STORED DATA
====

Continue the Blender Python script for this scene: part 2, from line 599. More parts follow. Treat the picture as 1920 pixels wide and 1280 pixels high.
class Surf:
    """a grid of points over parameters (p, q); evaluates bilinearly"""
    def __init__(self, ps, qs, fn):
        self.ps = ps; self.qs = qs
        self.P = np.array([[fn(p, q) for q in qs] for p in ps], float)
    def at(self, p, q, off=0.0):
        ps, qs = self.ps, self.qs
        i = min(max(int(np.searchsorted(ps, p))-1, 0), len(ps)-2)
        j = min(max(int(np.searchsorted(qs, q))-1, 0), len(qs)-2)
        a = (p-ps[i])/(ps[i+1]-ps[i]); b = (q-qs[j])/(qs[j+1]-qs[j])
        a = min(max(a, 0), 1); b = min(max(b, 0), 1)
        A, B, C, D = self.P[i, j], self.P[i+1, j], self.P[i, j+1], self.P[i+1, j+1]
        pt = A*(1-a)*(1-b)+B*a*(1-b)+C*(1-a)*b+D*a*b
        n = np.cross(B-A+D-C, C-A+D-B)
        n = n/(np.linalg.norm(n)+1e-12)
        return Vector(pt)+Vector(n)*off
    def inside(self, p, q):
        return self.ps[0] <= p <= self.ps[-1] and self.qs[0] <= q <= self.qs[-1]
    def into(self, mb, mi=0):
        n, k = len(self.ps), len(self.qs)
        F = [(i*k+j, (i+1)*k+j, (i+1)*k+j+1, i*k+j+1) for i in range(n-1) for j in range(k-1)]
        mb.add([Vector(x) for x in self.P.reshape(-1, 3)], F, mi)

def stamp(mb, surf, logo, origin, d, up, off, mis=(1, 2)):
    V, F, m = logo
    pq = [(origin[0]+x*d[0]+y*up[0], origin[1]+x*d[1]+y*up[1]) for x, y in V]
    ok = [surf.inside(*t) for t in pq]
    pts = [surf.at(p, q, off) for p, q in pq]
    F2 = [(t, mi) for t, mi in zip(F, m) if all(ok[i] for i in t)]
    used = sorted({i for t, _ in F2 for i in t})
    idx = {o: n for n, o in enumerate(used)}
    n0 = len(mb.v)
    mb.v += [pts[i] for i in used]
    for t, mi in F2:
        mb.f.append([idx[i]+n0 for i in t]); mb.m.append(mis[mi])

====

WORK INSTRUCTIONS
Exactly as written, please reproduce the lines from the first line of the data to the line containing "mb.add([Vector(x) for x", inclusive, and nothing else.

EXERCISE SOLUTION
Continue the Blender Python script for this scene: part 2, from line 599. More parts follow. Treat the picture as 1920 pixels wide and 1280 pixels high.
class Surf:
    """a grid of points over parameters (p, q); evaluates bilinearly"""
    def __init__(self, ps, qs, fn):
        self.ps = ps; self.qs = qs
        self.P = np.array([[fn(p, q) for q in qs] for p in ps], float)
    def at(self, p, q, off=0.0):
        ps, qs = self.ps, self.qs
        i = min(max(int(np.searchsorted(ps, p))-1, 0), len(ps)-2)
        j = min(max(int(np.searchsorted(qs, q))-1, 0), len(qs)-2)
        a = (p-ps[i])/(ps[i+1]-ps[i]); b = (q-qs[j])/(qs[j+1]-qs[j])
        a = min(max(a, 0), 1); b = min(max(b, 0), 1)
        A, B, C, D = self.P[i, j], self.P[i+1, j], self.P[i, j+1], self.P[i+1, j+1]
        pt = A*(1-a)*(1-b)+B*a*(1-b)+C*(1-a)*b+D*a*b
        n = np.cross(B-A+D-C, C-A+D-B)
        n = n/(np.linalg.norm(n)+1e-12)
        return Vector(pt)+Vector(n)*off
    def inside(self, p, q):
        return self.ps[0] <= p <= self.ps[-1] and self.qs[0] <= q <= self.qs[-1]
    def into(self, mb, mi=0):
        n, k = len(self.ps), len(self.qs)
        F = [(i*k+j, (i+1)*k+j, (i+1)*k+j+1, i*k+j+1) for i in range(n-1) for j in range(k-1)]
        mb.add([Vector(x) for x in self.P.reshape(-1, 3)], F, mi)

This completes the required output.